The main issue with carbide taps is their dislike of being rotated counter to the clearance geometry. So while lathe inserts and milling cutters will always (bar screwups) run with the cutting edges working as designed, taps HAVE to run backwards to clear the hole again. The drag of the cutting edge rubbing against the tapped hole threads damages the cutting edges, basically fracturing them at a micro-level.

This is why you can use carbide taps in softer abrasive materials like hi-silicon Al or fiberglass reinforced composites, but not in hard steels. As mentioned, you're much better off using threadmills in those situations.
 
One of the shops I worked at used Carbide taps up to M20 for die details up to 62Rc. Not sure why they would tell you that they are aluminum specific? Maybe the taps we were using were something different?

I never understood the time and money aspect, those carbide taps were insanely expensive. They broke, often. It would have been better to use a sinker EDM, but what the hell, I wasn't paying for them and management said sinkers were ancient technology no one uses anymore.
 
seen them used in glass filled plastics really abrasive stuff.
material would really wear down a cutting edge on carbide. if you looked at it with magnification it looked the edge was polished off.
this was before diamond coatings came out
 
One of the shops I worked at used Carbide taps up to M20 for die details up to 62Rc. Not sure why they would tell you that they are aluminum specific? Maybe the taps we were using were something different?

I never understood the time and money aspect, those carbide taps were insanely expensive. They broke, often. It would have been better to use a sinker EDM, but what the hell, I wasn't paying for them and management said sinkers were ancient technology no one uses anymore.

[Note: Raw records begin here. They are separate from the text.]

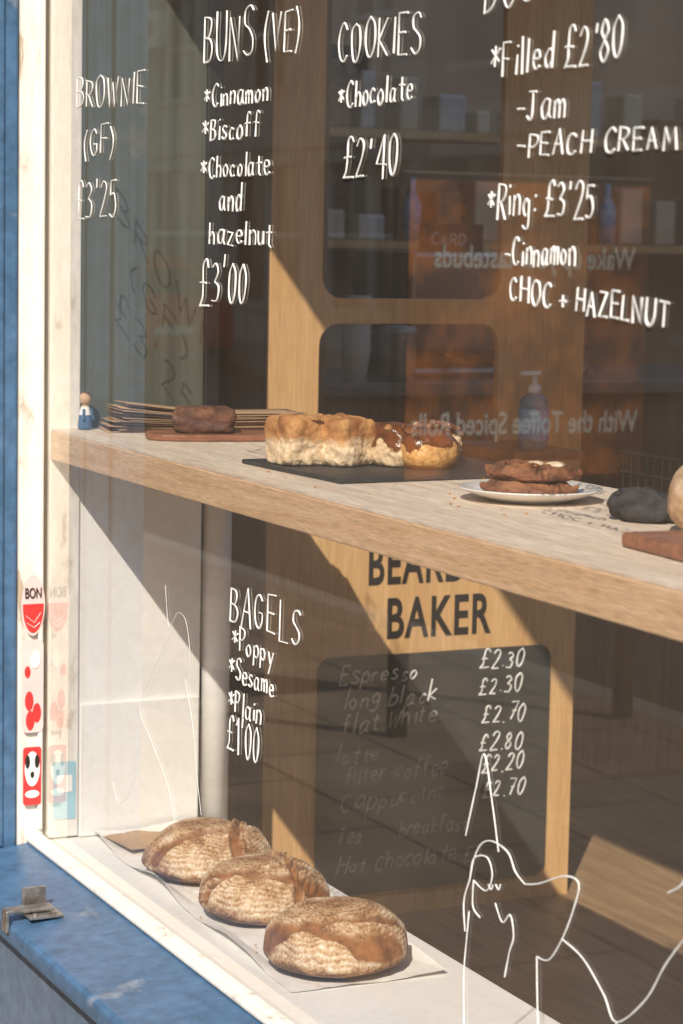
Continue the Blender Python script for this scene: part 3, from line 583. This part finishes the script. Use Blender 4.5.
prof=[(-2.05,.30),(-2.1,.62),(-1.95,.86),(-1.55,.92),(-.95,1.38),(-.6,1.46),(.7,1.46),(1.15,1.32),(1.7,.95),(2.0,.88),(2.08,.55),(2.02,.30)]
v=[(CX+a,CY-(.84 if b<1 else .66),b-.12) for a,b in prof]+[(CX+a,CY+(.84 if b<1 else .66),b-.12) for a,b in prof]; n=len(prof)
o=mesh('body',v,[tuple(range(n)),tuple(range(n,2*n))[::-1]]+[(i,i+n,(i+1)%n+n,(i+1)%n) for i in range(n)],M('orange_car_paint',(.75,.12,.02),(.7,.11,.02),rough=.2),s); b_=o.modifiers.new('b','BEVEL'); b_.width=.06; b_.segments=3
mesh('rear_glass',[(CX+1.2,CY-.6,1.18),(CX+1.2,CY+.6,1.18),(CX+1.68,CY+.66,.88),(CX+1.68,CY-.66,.88)],[(0,1,2,3)],DGLASS,s)
for i,(a,b) in enumerate([(-1.3,-.84),(1.3,-.84),(-1.3,.84),(1.3,.84)]): cyl('wheel_%d'%i,(CX+a,CY+b-.1,.2),(CX+a,CY+b+.1,.2),.32,BLACK,s,24)
boxes('lights',[(CX+2.06,CX+2.10,CY-.75,CY-.45,.55,.7),(CX+2.06,CX+2.10,CY+.45,CY+.75,.55,.7)],RED,s); boxes('plate',[(CX+2.08,CX+2.11,CY-.26,CY+.26,.38,.48)],WHITE,s)
# ================================================================= light
Ld=Vector((-1.3,1,-1.32)).normalized()
su=D.lights.new('sun','SUN'); su.energy=5; su.angle=math.radians(.5); su.color=(1,.93,.82)
so=D.objects.new('sun',su); S.collection.objects.link(so); so.rotation_euler=Ld.to_track_quat('-Z','Y').to_euler()
W=D.worlds.new('World'); S.world=W; W.use_nodes=True; n=W.node_tree; sk=n.nodes.new('ShaderNodeTexSky'); sk.sky_type='NISHITA'; sk.sun_disc=False
sk.sun_elevation=math.asin(-Ld.z); sk.sun_rotation=math.atan2(-Ld.x,-Ld.y)
n.links.new(sk.outputs[0],n.nodes['Background'].inputs[0]); n.nodes['Background'].inputs[1].default_value=.15
# ================================================================= camera
F=Vector((-.8966,.4277,-.1149)).normalized(); R=Vector((.4284,.9034,.0191)); R=(R-F*R.dot(F)).normalized(); U=R.cross(F)
c=D.cameras.new('camera'); c.sensor_fit='VERTICAL'; c.sensor_height=36; c.sensor_width=24; c.lens=82.4; c.clip_end=500; c.clip_start=.05
c.dof.use_dof=True; c.dof.focus_distance=3.9; c.dof.aperture_fstop=7.1
co=D.objects.new('camera',c); S.collection.objects.link(co)
m=Matrix((R,U,-F)).transposed().to_4x4(); m.translation=Vector((4.36,-1.5,1.575)); co.matrix_world=m
S.camera=co
S.view_settings.view_transform='Standard'; S.view_settings.look='None'; S.view_settings.exposure=0
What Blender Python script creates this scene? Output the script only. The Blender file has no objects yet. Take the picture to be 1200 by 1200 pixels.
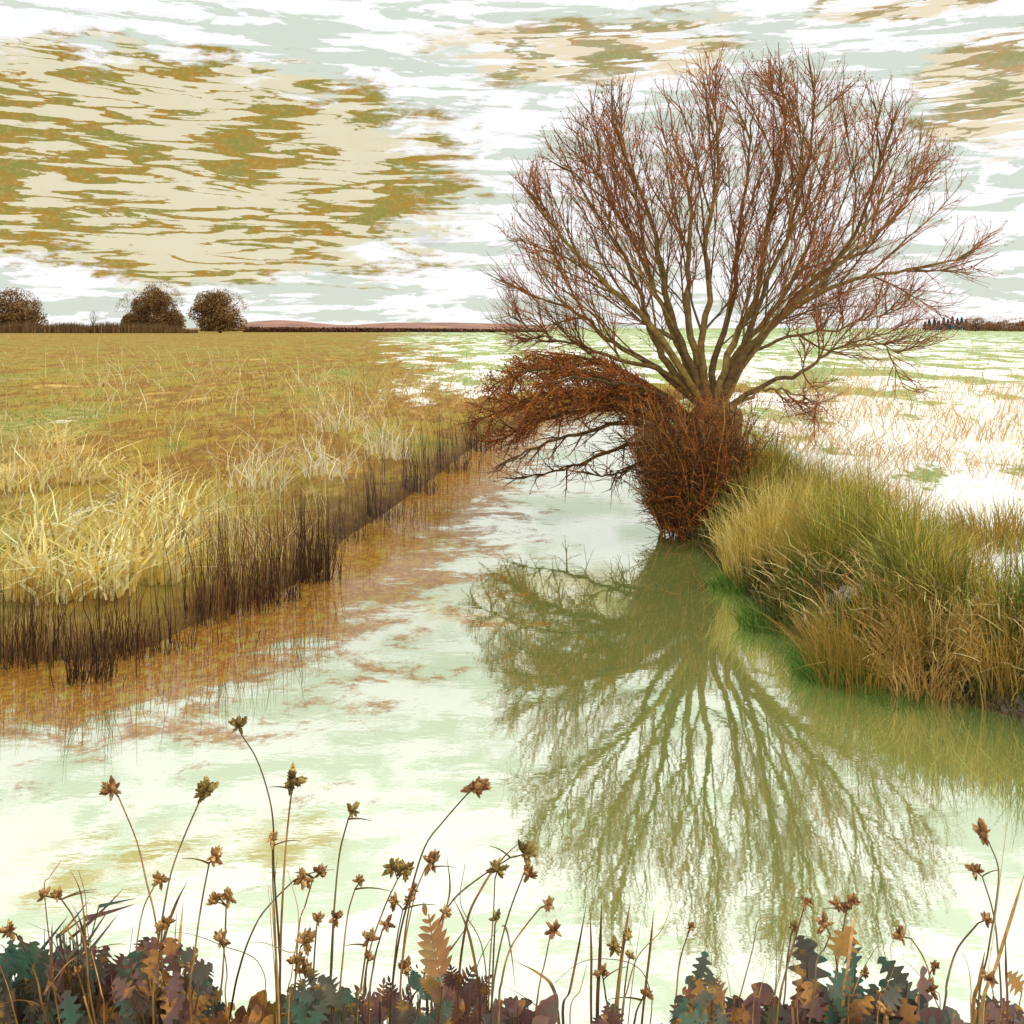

Sounds crazy when there's carbide threadmills available. Damn...
 
We keep a few sizes of solid carbide taps here for use on some parts we make from G10. HSS taps were lasting for a handful of holes, we get a few dozen with the carbide ones.
 
We don't use carbide taps much, I did however do a demo on an OSG tap because I thought the guys were full of shit. I tapped over 60 holes in S-7, 54-56 R.C. before the tap broke. It does work, and you MUST rigid tap, It just seems rather pointless to me.
 
we used carbide taps to clean out the threads in D2 after heat treat. We'd chase them with an H7 before HT, but sometimes they'd need to be cleaned out after HT.
Otherwise, they just chip too easy.
 
We use Carbide Form taps to tap 8-32 holes in 303SS all day long safely 45,000 holes per tap with a 2.5 pitch chamfer and straight oil.
 
Yes, 45,000 safely the hole is only .25 deep though. In testing I got up to 62,400 holes. I would really like to get a synchro type flex holder and see if that helps it more. We do 300,000 to 400,000 of that particular part annually.